- [Required work]: Write out the data below in full. Keep it exact.

- [Data extract]:
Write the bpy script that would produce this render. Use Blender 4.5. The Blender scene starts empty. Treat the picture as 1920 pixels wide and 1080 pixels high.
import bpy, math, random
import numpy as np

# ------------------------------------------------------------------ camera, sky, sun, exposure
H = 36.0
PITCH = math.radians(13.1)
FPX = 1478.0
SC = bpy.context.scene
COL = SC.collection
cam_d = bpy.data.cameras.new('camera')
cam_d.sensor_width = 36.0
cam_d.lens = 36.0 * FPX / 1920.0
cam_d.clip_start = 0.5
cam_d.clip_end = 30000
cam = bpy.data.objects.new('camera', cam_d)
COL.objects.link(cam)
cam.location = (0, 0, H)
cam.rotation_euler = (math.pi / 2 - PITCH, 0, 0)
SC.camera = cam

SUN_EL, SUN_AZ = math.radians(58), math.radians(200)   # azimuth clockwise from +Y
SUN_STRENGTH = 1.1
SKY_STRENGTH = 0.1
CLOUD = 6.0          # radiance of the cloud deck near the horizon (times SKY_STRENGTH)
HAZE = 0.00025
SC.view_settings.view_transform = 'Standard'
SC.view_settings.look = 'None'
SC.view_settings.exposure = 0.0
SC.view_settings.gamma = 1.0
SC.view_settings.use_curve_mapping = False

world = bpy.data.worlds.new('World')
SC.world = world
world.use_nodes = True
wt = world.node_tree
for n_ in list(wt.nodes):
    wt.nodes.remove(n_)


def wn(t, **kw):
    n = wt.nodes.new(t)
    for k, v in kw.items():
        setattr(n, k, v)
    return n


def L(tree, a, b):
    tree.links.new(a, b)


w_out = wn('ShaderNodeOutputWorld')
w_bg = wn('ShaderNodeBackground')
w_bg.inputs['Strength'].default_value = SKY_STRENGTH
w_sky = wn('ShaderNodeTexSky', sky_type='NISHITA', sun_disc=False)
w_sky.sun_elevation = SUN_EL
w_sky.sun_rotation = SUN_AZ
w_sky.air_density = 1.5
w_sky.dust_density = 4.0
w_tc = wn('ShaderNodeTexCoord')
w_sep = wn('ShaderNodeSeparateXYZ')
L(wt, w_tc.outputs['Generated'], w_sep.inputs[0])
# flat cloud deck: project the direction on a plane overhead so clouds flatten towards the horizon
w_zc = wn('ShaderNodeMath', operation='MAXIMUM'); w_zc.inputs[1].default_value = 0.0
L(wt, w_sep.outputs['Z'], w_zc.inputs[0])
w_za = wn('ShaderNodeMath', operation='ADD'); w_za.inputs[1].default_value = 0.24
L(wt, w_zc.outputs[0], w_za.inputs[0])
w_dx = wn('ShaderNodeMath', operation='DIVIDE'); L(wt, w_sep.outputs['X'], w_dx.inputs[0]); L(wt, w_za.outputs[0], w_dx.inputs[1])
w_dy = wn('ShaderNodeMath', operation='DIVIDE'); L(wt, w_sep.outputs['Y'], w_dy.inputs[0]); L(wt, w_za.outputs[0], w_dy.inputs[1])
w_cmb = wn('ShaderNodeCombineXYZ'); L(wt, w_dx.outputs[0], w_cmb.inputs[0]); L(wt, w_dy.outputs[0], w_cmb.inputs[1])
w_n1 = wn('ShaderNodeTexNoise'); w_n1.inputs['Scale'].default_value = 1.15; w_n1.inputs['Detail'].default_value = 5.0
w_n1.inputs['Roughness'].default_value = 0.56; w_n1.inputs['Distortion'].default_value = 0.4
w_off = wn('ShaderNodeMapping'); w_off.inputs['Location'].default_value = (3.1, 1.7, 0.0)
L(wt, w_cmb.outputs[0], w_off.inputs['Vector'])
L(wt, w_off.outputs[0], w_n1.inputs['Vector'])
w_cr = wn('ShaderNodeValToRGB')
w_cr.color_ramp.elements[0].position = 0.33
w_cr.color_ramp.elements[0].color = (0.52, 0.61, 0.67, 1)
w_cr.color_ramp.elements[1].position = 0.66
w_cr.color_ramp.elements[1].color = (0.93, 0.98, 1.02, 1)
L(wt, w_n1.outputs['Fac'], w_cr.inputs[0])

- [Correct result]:
Write the bpy script that would produce this render. Use Blender 4.5. The Blender scene starts empty. Treat the picture as 1920 pixels wide and 1080 pixels high.
import bpy, math, random
import numpy as np

# ------------------------------------------------------------------ camera, sky, sun, exposure
H = 36.0
PITCH = math.radians(13.1)
FPX = 1478.0
SC = bpy.context.scene
COL = SC.collection
cam_d = bpy.data.cameras.new('camera')
cam_d.sensor_width = 36.0
cam_d.lens = 36.0 * FPX / 1920.0
cam_d.clip_start = 0.5
cam_d.clip_end = 30000
cam = bpy.data.objects.new('camera', cam_d)
COL.objects.link(cam)
cam.location = (0, 0, H)
cam.rotation_euler = (math.pi / 2 - PITCH, 0, 0)
SC.camera = cam

SUN_EL, SUN_AZ = math.radians(58), math.radians(200)   # azimuth clockwise from +Y
SUN_STRENGTH = 1.1
SKY_STRENGTH = 0.1
CLOUD = 6.0          # radiance of the cloud deck near the horizon (times SKY_STRENGTH)
HAZE = 0.00025
SC.view_settings.view_transform = 'Standard'
SC.view_settings.look = 'None'
SC.view_settings.exposure = 0.0
SC.view_settings.gamma = 1.0
SC.view_settings.use_curve_mapping = False

world = bpy.data.worlds.new('World')
SC.world = world
world.use_nodes = True
wt = world.node_tree
for n_ in list(wt.nodes):
    wt.nodes.remove(n_)


def wn(t, **kw):
    n = wt.nodes.new(t)
    for k, v in kw.items():
        setattr(n, k, v)
    return n


def L(tree, a, b):
    tree.links.new(a, b)


w_out = wn('ShaderNodeOutputWorld')
w_bg = wn('ShaderNodeBackground')
w_bg.inputs['Strength'].default_value = SKY_STRENGTH
w_sky = wn('ShaderNodeTexSky', sky_type='NISHITA', sun_disc=False)
w_sky.sun_elevation = SUN_EL
w_sky.sun_rotation = SUN_AZ
w_sky.air_density = 1.5
w_sky.dust_density = 4.0
w_tc = wn('ShaderNodeTexCoord')
w_sep = wn('ShaderNodeSeparateXYZ')
L(wt, w_tc.outputs['Generated'], w_sep.inputs[0])
# flat cloud deck: project the direction on a plane overhead so clouds flatten towards the horizon
w_zc = wn('ShaderNodeMath', operation='MAXIMUM'); w_zc.inputs[1].default_value = 0.0
L(wt, w_sep.outputs['Z'], w_zc.inputs[0])
w_za = wn('ShaderNodeMath', operation='ADD'); w_za.inputs[1].default_value = 0.24
L(wt, w_zc.outputs[0], w_za.inputs[0])
w_dx = wn('ShaderNodeMath', operation='DIVIDE'); L(wt, w_sep.outputs['X'], w_dx.inputs[0]); L(wt, w_za.outputs[0], w_dx.inputs[1])
w_dy = wn('ShaderNodeMath', operation='DIVIDE'); L(wt, w_sep.outputs['Y'], w_dy.inputs[0]); L(wt, w_za.outputs[0], w_dy.inputs[1])
w_cmb = wn('ShaderNodeCombineXYZ'); L(wt, w_dx.outputs[0], w_cmb.inputs[0]); L(wt, w_dy.outputs[0], w_cmb.inputs[1])
w_n1 = wn('ShaderNodeTexNoise'); w_n1.inputs['Scale'].default_value = 1.15; w_n1.inputs['Detail'].default_value = 5.0
w_n1.inputs['Roughness'].default_value = 0.56; w_n1.inputs['Distortion'].default_value = 0.4
w_off = wn('ShaderNodeMapping'); w_off.inputs['Location'].default_value = (3.1, 1.7, 0.0)
L(wt, w_cmb.outputs[0], w_off.inputs['Vector'])
L(wt, w_off.outputs[0], w_n1.inputs['Vector'])
w_cr = wn('ShaderNodeValToRGB')
w_cr.color_ramp.elements[0].position = 0.33
w_cr.color_ramp.elements[0].color = (0.52, 0.61, 0.67, 1)
w_cr.color_ramp.elements[1].position = 0.66
w_cr.color_ramp.elements[1].color = (0.93, 0.98, 1.02, 1)
L(wt, w_n1.outputs['Fac'], w_cr.inputs[0])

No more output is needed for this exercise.